Melihat kurangnya popularitas dari kedua benteng ini, seharusnya pemerintah memberikan perhatian lebih untuk dapat melestarikan dengan baik kedua benteng ini. Pasalnya, kondisi Benteng Pasir Kolecer dan Pasir Laja dalam keadaan masih berdiri kokoh. Hanya saja sudah tidak ada pintu untuk menutup benteng.
Banyaknya jejak peninggalan Belanda di Kabupaten Sumedang dapat dijadikan destinasi menarik. Selain berwisata, pengunjung mendapatkan pengetahuan sejarah.
Langkah awal yang harus dibenahi adalah mulai dari kemudahan akses menuju Gunung Gadung. Dengan kemudahan akses jalan dan banyaknya pilihan transportasi umum, minimalnya menggerakan wisatawan lokal terlebih dahulu.
Pemerintah daerah juga bisa mengundang influencer yang gemar membuat konten lewat media sosialnya. Bisa juga diadakan perlombaan untuk membuat video wisata sejarah yang ada di Kabupaten Sumedang. Dengan bantuan teknologi, pemerintah bisa dengan mudah memasarkan wisata Sumedang. Pemerintah bersinergi dengan para konten kreator untuk memajukan wisata sejarah ini.

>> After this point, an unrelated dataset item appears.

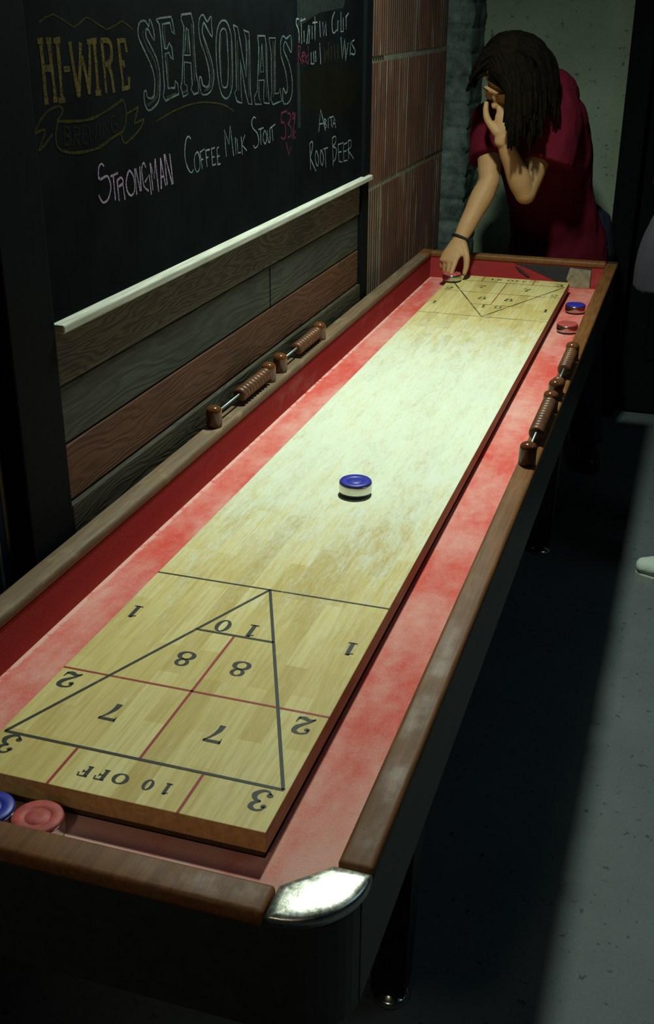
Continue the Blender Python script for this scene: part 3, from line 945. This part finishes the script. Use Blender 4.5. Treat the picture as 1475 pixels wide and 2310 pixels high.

Memperluas wisata sejarah di Kabupaten Sumedang akan memberikan dampak pula pada perekonomian warga sekitar. Warga sekitar bisa menawarkan layanan penginapan, pemandu wisata, ataupun menjual oleh-oleh khas Sumedang. Para pedagang akan senang menyambut program ini. Tidak hanya pedagang, transportasi pun ikut terkena dampak positifnya. Angkutan umum, becak, dan delman atau andong bisa dijadikan transportasi tradisional yang unik untuk membantu pengunjung sampai ke tujuan.